[DATA SECTION start]

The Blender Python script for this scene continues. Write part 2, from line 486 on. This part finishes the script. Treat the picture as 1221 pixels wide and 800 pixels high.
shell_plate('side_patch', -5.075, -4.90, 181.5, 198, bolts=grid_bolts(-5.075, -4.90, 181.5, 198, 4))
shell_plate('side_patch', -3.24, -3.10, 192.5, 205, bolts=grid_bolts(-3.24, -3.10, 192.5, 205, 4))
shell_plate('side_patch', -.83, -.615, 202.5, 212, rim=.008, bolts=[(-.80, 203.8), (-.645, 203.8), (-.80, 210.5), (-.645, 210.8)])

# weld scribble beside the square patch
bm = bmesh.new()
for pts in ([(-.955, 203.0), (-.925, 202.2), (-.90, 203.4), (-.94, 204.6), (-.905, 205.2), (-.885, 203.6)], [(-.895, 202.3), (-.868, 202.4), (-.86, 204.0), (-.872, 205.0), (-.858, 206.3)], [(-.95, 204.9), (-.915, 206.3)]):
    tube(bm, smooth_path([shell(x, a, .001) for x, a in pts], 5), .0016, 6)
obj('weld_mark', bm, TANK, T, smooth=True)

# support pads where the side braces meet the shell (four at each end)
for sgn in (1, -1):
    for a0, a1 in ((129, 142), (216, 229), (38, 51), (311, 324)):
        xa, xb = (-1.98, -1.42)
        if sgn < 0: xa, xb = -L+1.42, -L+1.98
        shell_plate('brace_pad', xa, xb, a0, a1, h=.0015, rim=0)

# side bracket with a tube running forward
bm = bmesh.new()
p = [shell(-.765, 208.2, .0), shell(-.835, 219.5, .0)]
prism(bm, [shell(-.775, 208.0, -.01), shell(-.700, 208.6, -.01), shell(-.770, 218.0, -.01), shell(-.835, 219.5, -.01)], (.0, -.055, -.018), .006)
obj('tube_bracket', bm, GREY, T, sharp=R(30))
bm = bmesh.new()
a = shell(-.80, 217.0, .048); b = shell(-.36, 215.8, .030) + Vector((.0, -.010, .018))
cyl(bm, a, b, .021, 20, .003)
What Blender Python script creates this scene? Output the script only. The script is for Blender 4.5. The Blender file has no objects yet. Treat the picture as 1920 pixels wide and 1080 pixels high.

[DATA SECTION end]

■ TASK GOAL
Output the records exactly, including every line.

■ FULL OUTPUT
The Blender Python script for this scene continues. Write part 2, from line 486 on. This part finishes the script. Treat the picture as 1221 pixels wide and 800 pixels high.
shell_plate('side_patch', -5.075, -4.90, 181.5, 198, bolts=grid_bolts(-5.075, -4.90, 181.5, 198, 4))
shell_plate('side_patch', -3.24, -3.10, 192.5, 205, bolts=grid_bolts(-3.24, -3.10, 192.5, 205, 4))
shell_plate('side_patch', -.83, -.615, 202.5, 212, rim=.008, bolts=[(-.80, 203.8), (-.645, 203.8), (-.80, 210.5), (-.645, 210.8)])

# weld scribble beside the square patch
bm = bmesh.new()
for pts in ([(-.955, 203.0), (-.925, 202.2), (-.90, 203.4), (-.94, 204.6), (-.905, 205.2), (-.885, 203.6)], [(-.895, 202.3), (-.868, 202.4), (-.86, 204.0), (-.872, 205.0), (-.858, 206.3)], [(-.95, 204.9), (-.915, 206.3)]):
    tube(bm, smooth_path([shell(x, a, .001) for x, a in pts], 5), .0016, 6)
obj('weld_mark', bm, TANK, T, smooth=True)

# support pads where the side braces meet the shell (four at each end)
for sgn in (1, -1):
    for a0, a1 in ((129, 142), (216, 229), (38, 51), (311, 324)):
        xa, xb = (-1.98, -1.42)
        if sgn < 0: xa, xb = -L+1.42, -L+1.98
        shell_plate('brace_pad', xa, xb, a0, a1, h=.0015, rim=0)

# side bracket with a tube running forward
bm = bmesh.new()
p = [shell(-.765, 208.2, .0), shell(-.835, 219.5, .0)]
prism(bm, [shell(-.775, 208.0, -.01), shell(-.700, 208.6, -.01), shell(-.770, 218.0, -.01), shell(-.835, 219.5, -.01)], (.0, -.055, -.018), .006)
obj('tube_bracket', bm, GREY, T, sharp=R(30))
bm = bmesh.new()
a = shell(-.80, 217.0, .048); b = shell(-.36, 215.8, .030) + Vector((.0, -.010, .018))
cyl(bm, a, b, .021, 20, .003)
What Blender Python script creates this scene? Output the script only. The script is for Blender 4.5. The Blender file has no objects yet. Treat the picture as 1920 pixels wide and 1080 pixels high.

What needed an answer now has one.